-- start of Data segment --
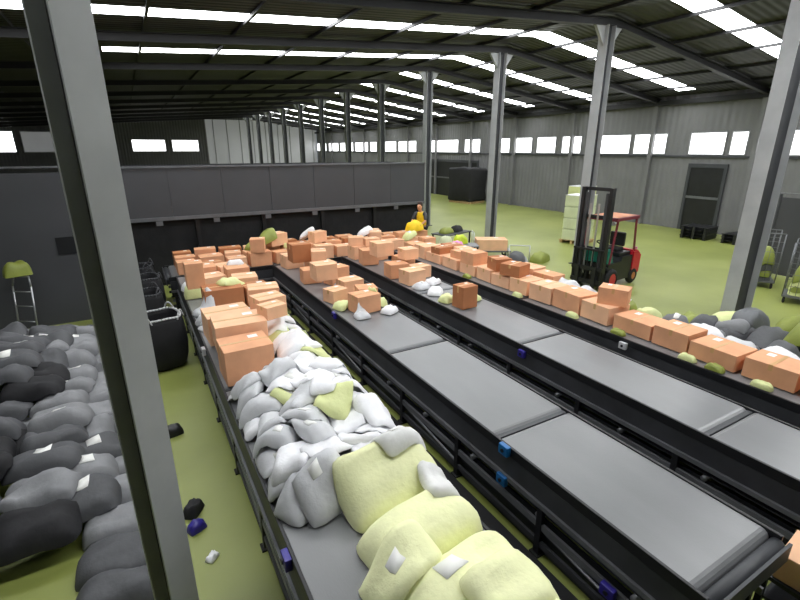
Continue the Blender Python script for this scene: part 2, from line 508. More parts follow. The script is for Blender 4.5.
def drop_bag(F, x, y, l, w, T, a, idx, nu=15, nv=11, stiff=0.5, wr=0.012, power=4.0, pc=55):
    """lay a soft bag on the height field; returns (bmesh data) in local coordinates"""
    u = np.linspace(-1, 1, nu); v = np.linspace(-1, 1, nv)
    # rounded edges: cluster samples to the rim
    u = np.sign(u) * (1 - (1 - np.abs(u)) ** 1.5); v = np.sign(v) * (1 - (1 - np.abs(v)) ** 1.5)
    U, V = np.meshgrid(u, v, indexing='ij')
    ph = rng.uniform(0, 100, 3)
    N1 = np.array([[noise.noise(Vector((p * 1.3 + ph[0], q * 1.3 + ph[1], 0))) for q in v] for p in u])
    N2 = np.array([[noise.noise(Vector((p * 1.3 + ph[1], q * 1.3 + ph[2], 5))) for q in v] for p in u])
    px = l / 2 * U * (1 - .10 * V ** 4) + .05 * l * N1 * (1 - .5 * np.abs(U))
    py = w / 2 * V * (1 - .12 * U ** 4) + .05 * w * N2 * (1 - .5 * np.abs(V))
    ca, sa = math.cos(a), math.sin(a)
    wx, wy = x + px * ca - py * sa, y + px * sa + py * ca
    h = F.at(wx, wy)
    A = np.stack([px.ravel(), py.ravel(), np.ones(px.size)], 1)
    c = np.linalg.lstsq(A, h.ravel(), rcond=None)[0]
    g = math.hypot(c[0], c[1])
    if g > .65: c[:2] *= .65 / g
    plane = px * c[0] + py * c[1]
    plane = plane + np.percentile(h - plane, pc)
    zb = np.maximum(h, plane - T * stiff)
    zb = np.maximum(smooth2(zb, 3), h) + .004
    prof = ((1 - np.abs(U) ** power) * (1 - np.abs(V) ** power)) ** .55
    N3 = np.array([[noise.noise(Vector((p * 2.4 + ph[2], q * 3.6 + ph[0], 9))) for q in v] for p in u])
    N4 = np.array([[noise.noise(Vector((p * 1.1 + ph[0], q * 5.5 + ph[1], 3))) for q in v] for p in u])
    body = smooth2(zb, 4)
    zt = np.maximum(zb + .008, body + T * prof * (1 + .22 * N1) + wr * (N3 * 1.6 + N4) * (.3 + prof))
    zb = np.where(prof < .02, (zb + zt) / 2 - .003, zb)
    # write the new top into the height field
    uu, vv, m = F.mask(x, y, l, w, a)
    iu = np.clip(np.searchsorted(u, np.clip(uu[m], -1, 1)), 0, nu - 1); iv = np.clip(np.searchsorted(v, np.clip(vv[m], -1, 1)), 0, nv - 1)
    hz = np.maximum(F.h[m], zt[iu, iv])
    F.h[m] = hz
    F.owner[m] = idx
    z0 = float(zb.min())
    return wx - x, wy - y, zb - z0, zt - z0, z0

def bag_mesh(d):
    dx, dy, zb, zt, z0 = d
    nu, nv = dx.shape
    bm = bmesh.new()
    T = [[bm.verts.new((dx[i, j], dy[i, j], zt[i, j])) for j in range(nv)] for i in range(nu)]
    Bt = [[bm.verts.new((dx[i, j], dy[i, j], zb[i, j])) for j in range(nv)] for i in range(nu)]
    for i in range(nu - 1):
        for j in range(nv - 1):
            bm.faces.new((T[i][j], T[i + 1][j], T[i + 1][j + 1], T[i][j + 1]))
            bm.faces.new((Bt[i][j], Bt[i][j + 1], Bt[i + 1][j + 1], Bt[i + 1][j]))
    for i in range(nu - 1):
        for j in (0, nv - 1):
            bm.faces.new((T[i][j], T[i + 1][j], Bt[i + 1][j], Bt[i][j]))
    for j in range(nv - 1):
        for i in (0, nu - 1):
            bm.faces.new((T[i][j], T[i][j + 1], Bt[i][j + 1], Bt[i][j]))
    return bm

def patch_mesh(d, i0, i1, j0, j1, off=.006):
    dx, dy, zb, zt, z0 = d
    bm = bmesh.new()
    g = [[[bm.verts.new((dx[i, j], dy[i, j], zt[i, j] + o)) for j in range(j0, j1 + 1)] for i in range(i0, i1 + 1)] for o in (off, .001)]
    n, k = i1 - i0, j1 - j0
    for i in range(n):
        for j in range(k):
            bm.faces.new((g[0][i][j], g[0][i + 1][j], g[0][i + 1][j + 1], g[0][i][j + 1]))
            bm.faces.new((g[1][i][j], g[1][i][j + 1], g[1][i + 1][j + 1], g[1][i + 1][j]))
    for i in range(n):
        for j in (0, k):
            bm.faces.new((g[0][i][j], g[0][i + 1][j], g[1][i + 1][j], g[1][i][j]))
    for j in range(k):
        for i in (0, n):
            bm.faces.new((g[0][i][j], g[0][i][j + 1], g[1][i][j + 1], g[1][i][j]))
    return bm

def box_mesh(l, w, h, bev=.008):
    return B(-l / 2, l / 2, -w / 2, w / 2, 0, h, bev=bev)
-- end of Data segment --
Repeat all the data as it stands, dropping any images it holds.

• **Exercise response**:
Continue the Blender Python script for this scene: part 2, from line 508. More parts follow. The script is for Blender 4.5.
def drop_bag(F, x, y, l, w, T, a, idx, nu=15, nv=11, stiff=0.5, wr=0.012, power=4.0, pc=55):
    """lay a soft bag on the height field; returns (bmesh data) in local coordinates"""
    u = np.linspace(-1, 1, nu); v = np.linspace(-1, 1, nv)
    # rounded edges: cluster samples to the rim
    u = np.sign(u) * (1 - (1 - np.abs(u)) ** 1.5); v = np.sign(v) * (1 - (1 - np.abs(v)) ** 1.5)
    U, V = np.meshgrid(u, v, indexing='ij')
    ph = rng.uniform(0, 100, 3)
    N1 = np.array([[noise.noise(Vector((p * 1.3 + ph[0], q * 1.3 + ph[1], 0))) for q in v] for p in u])
    N2 = np.array([[noise.noise(Vector((p * 1.3 + ph[1], q * 1.3 + ph[2], 5))) for q in v] for p in u])
    px = l / 2 * U * (1 - .10 * V ** 4) + .05 * l * N1 * (1 - .5 * np.abs(U))
    py = w / 2 * V * (1 - .12 * U ** 4) + .05 * w * N2 * (1 - .5 * np.abs(V))
    ca, sa = math.cos(a), math.sin(a)
    wx, wy = x + px * ca - py * sa, y + px * sa + py * ca
    h = F.at(wx, wy)
    A = np.stack([px.ravel(), py.ravel(), np.ones(px.size)], 1)
    c = np.linalg.lstsq(A, h.ravel(), rcond=None)[0]
    g = math.hypot(c[0], c[1])
    if g > .65: c[:2] *= .65 / g
    plane = px * c[0] + py * c[1]
    plane = plane + np.percentile(h - plane, pc)
    zb = np.maximum(h, plane - T * stiff)
    zb = np.maximum(smooth2(zb, 3), h) + .004
    prof = ((1 - np.abs(U) ** power) * (1 - np.abs(V) ** power)) ** .55
    N3 = np.array([[noise.noise(Vector((p * 2.4 + ph[2], q * 3.6 + ph[0], 9))) for q in v] for p in u])
    N4 = np.array([[noise.noise(Vector((p * 1.1 + ph[0], q * 5.5 + ph[1], 3))) for q in v] for p in u])
    body = smooth2(zb, 4)
    zt = np.maximum(zb + .008, body + T * prof * (1 + .22 * N1) + wr * (N3 * 1.6 + N4) * (.3 + prof))
    zb = np.where(prof < .02, (zb + zt) / 2 - .003, zb)
    # write the new top into the height field
    uu, vv, m = F.mask(x, y, l, w, a)
    iu = np.clip(np.searchsorted(u, np.clip(uu[m], -1, 1)), 0, nu - 1); iv = np.clip(np.searchsorted(v, np.clip(vv[m], -1, 1)), 0, nv - 1)
    hz = np.maximum(F.h[m], zt[iu, iv])
    F.h[m] = hz
    F.owner[m] = idx
    z0 = float(zb.min())
    return wx - x, wy - y, zb - z0, zt - z0, z0

def bag_mesh(d):
    dx, dy, zb, zt, z0 = d
    nu, nv = dx.shape
    bm = bmesh.new()
    T = [[bm.verts.new((dx[i, j], dy[i, j], zt[i, j])) for j in range(nv)] for i in range(nu)]
    Bt = [[bm.verts.new((dx[i, j], dy[i, j], zb[i, j])) for j in range(nv)] for i in range(nu)]
    for i in range(nu - 1):
        for j in range(nv - 1):
            bm.faces.new((T[i][j], T[i + 1][j], T[i + 1][j + 1], T[i][j + 1]))
            bm.faces.new((Bt[i][j], Bt[i][j + 1], Bt[i + 1][j + 1], Bt[i + 1][j]))
    for i in range(nu - 1):
        for j in (0, nv - 1):
            bm.faces.new((T[i][j], T[i + 1][j], Bt[i + 1][j], Bt[i][j]))
    for j in range(nv - 1):
        for i in (0, nu - 1):
            bm.faces.new((T[i][j], T[i][j + 1], Bt[i][j + 1], Bt[i][j]))
    return bm

def patch_mesh(d, i0, i1, j0, j1, off=.006):
    dx, dy, zb, zt, z0 = d
    bm = bmesh.new()
    g = [[[bm.verts.new((dx[i, j], dy[i, j], zt[i, j] + o)) for j in range(j0, j1 + 1)] for i in range(i0, i1 + 1)] for o in (off, .001)]
    n, k = i1 - i0, j1 - j0
    for i in range(n):
        for j in range(k):
            bm.faces.new((g[0][i][j], g[0][i + 1][j], g[0][i + 1][j + 1], g[0][i][j + 1]))
            bm.faces.new((g[1][i][j], g[1][i][j + 1], g[1][i + 1][j + 1], g[1][i + 1][j]))
    for i in range(n):
        for j in (0, k):
            bm.faces.new((g[0][i][j], g[0][i + 1][j], g[1][i + 1][j], g[1][i][j]))
    for j in range(k):
        for i in (0, n):
            bm.faces.new((g[0][i][j], g[0][i][j + 1], g[1][i][j + 1], g[1][i][j]))
    return bm

def box_mesh(l, w, h, bev=.008):
    return B(-l / 2, l / 2, -w / 2, w / 2, 0, h, bev=bev)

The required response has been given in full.